Tuesday, July 07, 2009

Laws that slip in the back door

Telegraph
6 Jul 2009
Labour's methods of law-making have made parliamentary debate and openness impossible, argues Philip Johnston.
...
Oddly enough, the one measure that has begun to redress the balance is the one that Labour dragged its heels about introducing: the Freedom of Information (FOI) Act. While this by no means works perfectly – not least because it is still the devil's own job to extract information from the state or its agencies that should as a matter of course be put in the public domain – it is none the less available to the Press and public if they have the patience and wherewithal to keep pounding away. It was the diligence of journalists and campaigners seeking information about MPs' expenses under the FOI Act that finally brought Westminster's dirty secret into the light.

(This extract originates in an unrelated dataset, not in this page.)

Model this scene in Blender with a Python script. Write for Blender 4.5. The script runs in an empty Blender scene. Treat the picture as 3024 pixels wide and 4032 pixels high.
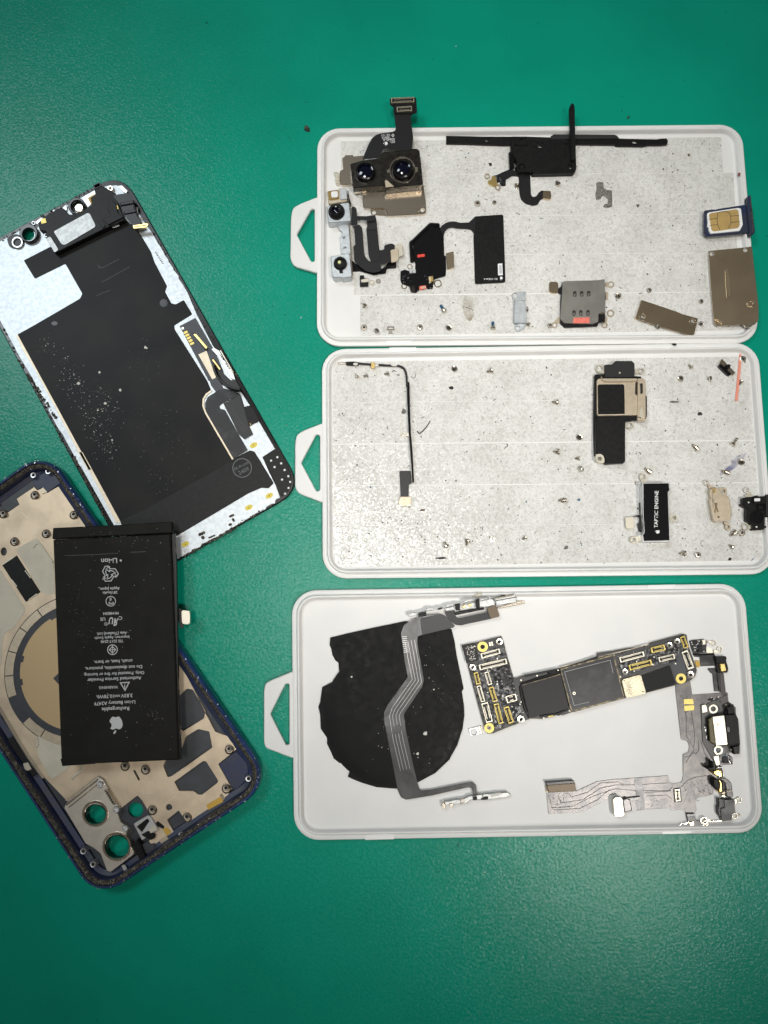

When the Act came into force in 2005 - five years after it was actually passed – Lord Falconer, then Lord Chancellor, hailed it as "a constitutional change of great significance… a presumption of openness… a radical and permanent change in the relationship between the citizen and government. Fears that the need-to-know culture would still triumph have not been realised."

In truth, of course, the Government had hoped it would not work quite that way and would, as Hamlet said, be more honoured in the breach than the observance. But it has allowed us, if not exactly to storm the citadels of governance, at least to peep through the keyhole to see a bit of what is going on. As Francis Bacon said, knowledge is power and a country is less free if it is all in the hands of the state. Public bodies should be legally obliged to place in the public domain every piece of physical or electronic information that they generate, unless there are overwhelming reasons of privacy or national security. That would be an easy, practical and straightforward way to underpin press freedom and the public's right to know.